“When I get older losing my hair/Many years from now”
A primeira estrofe da música dá à luz uma primeira dúvida: será que John Lennon teria perdido seus cabelos ao chegar aos sessenta e quatro? E mais, ainda com base na letra: será que Yoko continuaria mandando-lhe presentes do Dia dos Namorados? Será que ela ainda precisaria dele e ainda o alimentaria?
Difícil dizer, já que ele nos deixou estupidamente aos quarenta, e não pôde constatar em si mesmo se o esboço de velhice feito com Paul McCartney em 1967, na música que dá título a este texto, se concretizou. Mas acho que podemos dizer com certeza que ele não chegaria jamais a ser o velho pacato e desmotivado cujo retrato foi pintado por dois rapazes com menos de trinta anos.
[Pequeno parênteses: dizem as más línguas que Paul fez a música sozinho e dividiu o crédito com John por praxe, mas isso não vem ao caso].
Para quem não foi obrigado a partir, como John, os ‘sessenta e quatro’ – como sinédoque de velhice – chegaram. E até passaram. Mas não igual para todos, é claro. A gente costuma ter, quando jovem, uma visão equivocada da velhice. Quando eu era moleque, por exemplo, achava que chegaria – se chegasse – ao ano 2000 caindo pelas tabelas, capenga e amparado por uma bengala ou duas, aos quarenta e quatro anos!

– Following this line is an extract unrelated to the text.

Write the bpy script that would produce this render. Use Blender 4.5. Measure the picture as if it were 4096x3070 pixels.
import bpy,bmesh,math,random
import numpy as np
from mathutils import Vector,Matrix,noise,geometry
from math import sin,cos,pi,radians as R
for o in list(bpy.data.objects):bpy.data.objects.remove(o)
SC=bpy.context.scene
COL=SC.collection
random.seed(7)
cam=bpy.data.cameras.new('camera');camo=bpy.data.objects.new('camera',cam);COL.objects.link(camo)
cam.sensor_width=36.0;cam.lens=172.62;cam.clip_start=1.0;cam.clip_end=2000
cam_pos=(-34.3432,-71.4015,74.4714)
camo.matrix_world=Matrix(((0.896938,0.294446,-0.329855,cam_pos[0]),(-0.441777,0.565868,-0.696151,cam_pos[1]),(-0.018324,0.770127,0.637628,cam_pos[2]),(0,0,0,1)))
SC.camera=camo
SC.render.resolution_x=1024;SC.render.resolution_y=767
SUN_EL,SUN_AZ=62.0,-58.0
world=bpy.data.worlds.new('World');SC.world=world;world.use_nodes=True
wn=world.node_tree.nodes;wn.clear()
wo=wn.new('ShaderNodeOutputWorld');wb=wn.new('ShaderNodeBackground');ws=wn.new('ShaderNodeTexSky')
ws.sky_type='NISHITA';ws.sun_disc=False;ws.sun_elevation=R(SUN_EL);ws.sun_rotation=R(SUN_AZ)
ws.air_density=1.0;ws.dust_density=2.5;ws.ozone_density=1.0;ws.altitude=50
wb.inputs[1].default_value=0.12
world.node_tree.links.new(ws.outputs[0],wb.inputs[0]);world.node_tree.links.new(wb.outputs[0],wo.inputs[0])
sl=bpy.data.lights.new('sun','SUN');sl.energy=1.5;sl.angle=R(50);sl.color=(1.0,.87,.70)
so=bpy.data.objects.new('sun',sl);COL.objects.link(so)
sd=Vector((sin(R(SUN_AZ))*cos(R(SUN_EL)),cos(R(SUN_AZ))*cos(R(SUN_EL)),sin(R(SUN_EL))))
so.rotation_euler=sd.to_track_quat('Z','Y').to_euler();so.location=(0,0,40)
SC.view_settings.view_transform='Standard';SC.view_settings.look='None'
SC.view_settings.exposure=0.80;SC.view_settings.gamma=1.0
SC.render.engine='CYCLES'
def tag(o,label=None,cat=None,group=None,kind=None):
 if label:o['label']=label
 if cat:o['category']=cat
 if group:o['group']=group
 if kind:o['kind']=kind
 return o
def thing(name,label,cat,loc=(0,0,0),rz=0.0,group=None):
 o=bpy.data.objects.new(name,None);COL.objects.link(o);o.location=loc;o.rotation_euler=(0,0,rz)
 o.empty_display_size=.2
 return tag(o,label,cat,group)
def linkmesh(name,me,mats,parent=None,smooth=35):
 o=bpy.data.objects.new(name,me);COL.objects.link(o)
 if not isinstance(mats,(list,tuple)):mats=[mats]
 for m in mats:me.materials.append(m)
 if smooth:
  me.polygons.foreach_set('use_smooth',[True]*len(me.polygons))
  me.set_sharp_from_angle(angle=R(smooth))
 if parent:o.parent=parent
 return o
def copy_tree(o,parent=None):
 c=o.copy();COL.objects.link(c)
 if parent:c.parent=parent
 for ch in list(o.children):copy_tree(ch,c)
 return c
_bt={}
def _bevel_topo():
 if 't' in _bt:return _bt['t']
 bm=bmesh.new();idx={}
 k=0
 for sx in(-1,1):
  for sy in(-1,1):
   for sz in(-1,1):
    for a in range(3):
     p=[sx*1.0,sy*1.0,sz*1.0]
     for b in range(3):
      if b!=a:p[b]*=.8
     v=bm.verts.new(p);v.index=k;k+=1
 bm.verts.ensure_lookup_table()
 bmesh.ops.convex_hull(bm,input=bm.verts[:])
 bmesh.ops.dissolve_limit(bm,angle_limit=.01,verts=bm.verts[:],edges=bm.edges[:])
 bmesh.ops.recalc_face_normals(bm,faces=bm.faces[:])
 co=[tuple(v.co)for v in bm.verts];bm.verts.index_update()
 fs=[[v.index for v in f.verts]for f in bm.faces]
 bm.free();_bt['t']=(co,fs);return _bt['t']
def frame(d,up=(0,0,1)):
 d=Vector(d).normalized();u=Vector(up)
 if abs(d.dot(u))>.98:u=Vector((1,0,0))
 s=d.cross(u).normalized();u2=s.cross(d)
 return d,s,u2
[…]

Quarenta e quatro!!! Na minha visão infantil, era já o ocaso da minha existência o que hoje se considera a meia idade!
Paul, nós sabemos, continua ali, ativo, cabeludo, cantando até em bailinho de formatura… E John, caso se concretizasse a teoria do filme ‘Yesterday’ e os Beatles não tivessem existido, obliterados que foram por um apagão global, também estaria vivo, cabeludo, míope, mas seria apenas um solitário idoso inexpressivo, provavelmente ex-bancário, a quem restaria observar pacientemente, aos setenta e seis anos, as tardes chegarem e irem embora, em sua casinha também inexpressiva à beira do mar da Irlanda.
Mesmo na música, a gente imagina que, além da calvície e da persistência ou não do espírito namorador, chegar aos sessenta e quatro significava a acomodação em vida: “I could be handy, mending a fuse/When your lights have gone/You can knit a sweater by the fireside/Sunday morning go for a ride/Doing the garden, digging the weeds/Who could ask for more?” Tricotar uma blusa à beira da lareira, arrancar ervas daninhas no jardim, fazer umas caminhadas a passos lentos, no máximo trocar um fusível… O que mais o ‘velhinho’ ia querer?
Mas o que se vê hoje é gente aos sessenta e quatro que ainda não parou de trabalhar – nem vai parar, em vista da reforma da Previdência! Tem idoso que se aposentou e voltou ao batente, porque os caraminguás da aposentadoria não garantem o sustento e os remedinhos! Tem gente que nunca contribuiu para o INSS e hoje, aos sessenta e quatro ou mais, trabalha doze a quatorze horas na segunda para garantir o pão com mortadela da terça.
Cadê então a poética enxergada por Lennon e McCartney há quase sessenta anos? A vida real a engoliu? Chegar aos sessenta e quatro hoje nem valeria, pois, uma música?
O que quero dizer, se me permitem uma pequena órbita em torno do meu umbigo, é que a poética está na visão de quem a enxerga. Um pôr do sol num horizonte nublado ainda é um pôr do sol. Para mim, no caso, ainda é poético chegar aos sessenta e quatro, não tanto pela idade em si – e pela vida real em torno dela – mas pelo fato de os Beatles, meus eternos ídolos, terem cantado a respeito. Chego aos sixty-four neste 12 de abril ainda com cabelos (embora mais ralos), ainda curtindo namorar (embora com menos ímpeto), e substituindo fusíveis, disjuntores, resistências de chuveiros, torneiras e telhas quebradas, além de outros pequenos afazeres domésticos.
E, não é nada, não é nada, já ganhei vinte anos além do que havia estabelecido, quando garoto, como limite de minha vida útil!